It seems git log --follow
always ignore all the merge commits even though the merge commit include some content change different from its parents.
I just use two different branches from master to change the same file and merge them back with --no-ff
. Since two branch change the same file, the later merge conflict. And I just combine the change from the two branch. However, when I try to inspect the change history. I find that "git log" list the latter merge commit as expected.
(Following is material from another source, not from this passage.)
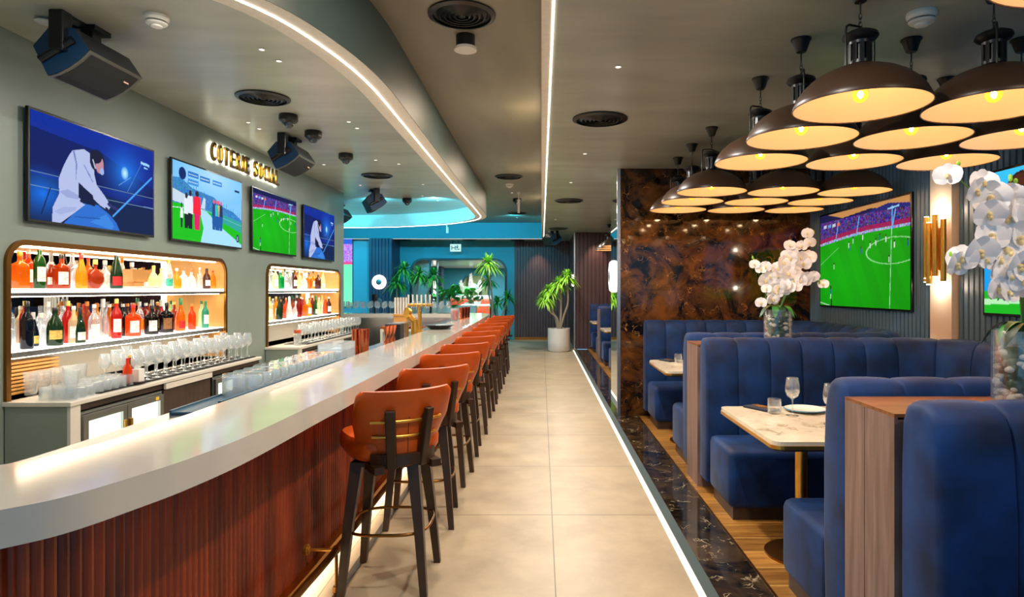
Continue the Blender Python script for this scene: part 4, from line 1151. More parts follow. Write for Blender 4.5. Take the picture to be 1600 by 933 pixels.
# ================================================================== CEILING FITTINGS
def vent(x, y, z, label, r=0.23):
    v = empty('ceiling_vent', (x, y, z), label, 'air vent', 'round black ceiling vents')
    MB().lathe([(r*0.86, 0.0), (r, -0.002), (r, -0.012), (r*0.86, -0.022), (r*0.86, 0.0)], 40, cap=False).build('rim', M['black'], v, smooth=40)
    MB().lathe([(0.0, -0.001), (r*0.88, -0.001)], 40, cap=False).build('duct_plate', M['blackrub'], v)
    for k in range(5):
        q = r*(0.74-0.15*k)
        MB().lathe([(q, -0.004), (q-0.022, -0.022), (q-0.018, -0.024), (q+0.004, -0.006)], 36, cap=False).build('ring_blade', M['black'], v, smooth=40)
    MB().lathe([(0.0, -0.02), (0.02, -0.02), (0.025, -0.006)], 16, cap=False).build('hub', M['black'], v)
    return v
vent(-0.54, 4.35, ZT, 'large round black ceiling vent at the top centre of the view')
vent(0.49, 5.36, ZC, 'round black ceiling vent in the pale ceiling right of the light strip, nearer one')
vent(0.44, 10.3, ZC, 'round black ceiling vent right of the light strip, above the aisle midway')
vent(0.39, 15.0, ZC, 'round black ceiling vent right of the light strip, farthest before the far speaker')
vent(-0.54, 10.6, ZT, 'round black ceiling vent in the raised trough beside the curved ring end')
vent(-0.60, 15.7, ZT, 'round black ceiling vent at the far end of the raised trough')
vent(-2.47, 5.68, ZIN, 'round black ceiling vent above the bar, before the two dome cameras')
vent(-2.46, 9.57, ZIN, 'round black ceiling vent above the bar near the third speaker')
for x, t in ((-5.3, 'leftmost, over the far television'), (-3.96, 'second from left'), (-2.1, 'beside the exit sign'), (-0.7, 'rightmost, before the dark fluted wall')):
    vent(x, 18.55, ZC, 'round black vent in the narrow far ceiling strip, ' + t, 0.22)

def dome_cam(x, y, z, label):
    d = empty('dome_camera', (x, y, z), label, 'camera', 'black dome cameras')
    MB().lathe([(0.085, 0), (0.09, -0.01), (0.09, -0.06), (0.06, -0.085)], 24).build('housing', M['black'], d, smooth=40)
    MB().ball((0, 0, -0.082), 0.05, 18, 10).build('dome', pm('camera_dome', '#2b3540', 0.05, spec=1.0), d, smooth=80)
    return d
dome_cam(-2.47, 6.25, ZIN, 'black dome camera on the bar ceiling, nearest of the row by the vent')
dome_cam(-2.46, 6.9, ZIN, 'black dome camera on the bar ceiling, just behind the nearest one')
dome_cam(-2.46, 8.05, ZIN, 'black dome camera on the bar ceiling, third of the row')
dome_cam(-2.52, 12.0, ZIN, 'black dome camera on the bar ceiling, right of the third speaker')
dome_cam(-0.5, 13.2, ZT, 'tiny black dome camera at the far end of the raised trough')

def smoke(x, y, z, label):
    d = empty('smoke_detector', (x, y, z), label, 'smoke detector', 'white smoke detectors')
    MB().lathe([(0.062, 0), (0.064, -0.012), (0.062, -0.02), (0.055, -0.03)], 32).build('base', M['white'], d, smooth=35)
    MB().lathe([(0.040, -0.03), (0.040, -0.04)], 32).build('slot_ring', M['black'], d)
    MB().lathe([(0.055, -0.038), (0.05, -0.046), (0.035, -0.052)], 32).lathe([(0.030, -0.052), (0.028, -0.060), (0.012, -0.066), (0.0, -0.067)], 24).build('cap', M['white'], d, smooth=35)
    return d
for a in (smoke(-2.40, 3.99, ZIN, 'white smoke detector beside the nearest speaker over the bar'), smoke(1.966, 3.31, ZC, 'white smoke detector above the pendant lamps at right'), smoke(-0.57, 11.35, ZT, 'white smoke detector behind the vent in the raised trough')):
    a.scale = (1.15, 1.15, 1.15)

ap = empty('ceiling_sensor', (-0.56, 4.72, ZT), 'black cylinder fitting with white underside, below the large vent', 'ceiling sensor')
MB().lathe([(0.07, 0), (0.07, -0.09)], 28).build('housing', M['black'], ap, smooth=40)
MB().lathe([(0.07, -0.085), (0.083, -0.09), (0.083, -0.11), (0.0, -0.118)], 28, cap=False).build('diffuser', M['white'], ap, smooth=40)
dl = empty('ceiling_disc', (-3.13, 4.04, ZIN), 'small white ceiling disc at the top left beside the speaker', 'ceiling light')
MB().lathe([(0.03, 0), (0.03, -0.012)], 20).build('stem', M['steel'], dl)
MB().lathe([(0.055, -0.012), (0.058, -0.018), (0.05, -0.024), (0.0, -0.026)], 24, cap=False).build('disc', M['white'], dl, smooth=40)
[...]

However, "git log --follow" just ignore all merge commit even latter merge actually change some content.
My git version is 2.19.1.windows.1.
My Operating System is windows 10.
My problem could be reproduce with following commands:
# init git repository
git init .
# create a.txt
echo Hello > a.txt
git add a.txt
git commit -m "First commit"
# change a.txt in branch ch1
git checkout -b ch1
echo World >> a.txt
git commit -am "first change"
# change a.txt in branch ch2
git checkout master
git checkout -b ch2
echo Git >> a.txt
git commit -am "second change"
# merge ch1 back into master with no-ff
git checkout master
git merge --no-ff ch1
# merge master into ch2 and resolve conflict
git checkout ch2
git merge master
echo "Hello
World
Git" > a.txt
git commit -a
# merge ch2 back into master with no-ff
git checkout master
git merge --no-ff ch2
Then, in master branch when I run git log --oneline --graph -- a.txt
, I just get:
* 4506bb4 (ch2) Merge branch 'master' into ch2
|\
| * 09c2898 (ch1) first change
* | 0c7e2e6 second change
|/
* 0363441 First commit
When I run git log --oneline --graph --follow -- a.txt
, I just get:
...
| * | 09c2898 (ch1) first change
|/ /
| * 0c7e2e6 second change
|/
* 0363441 First commit
I just expect the same log history with or without --follow
option in this simple scenario. Why git log --follow
seems always ignore the merge commits even though the merge commit actually include some change different from its parent?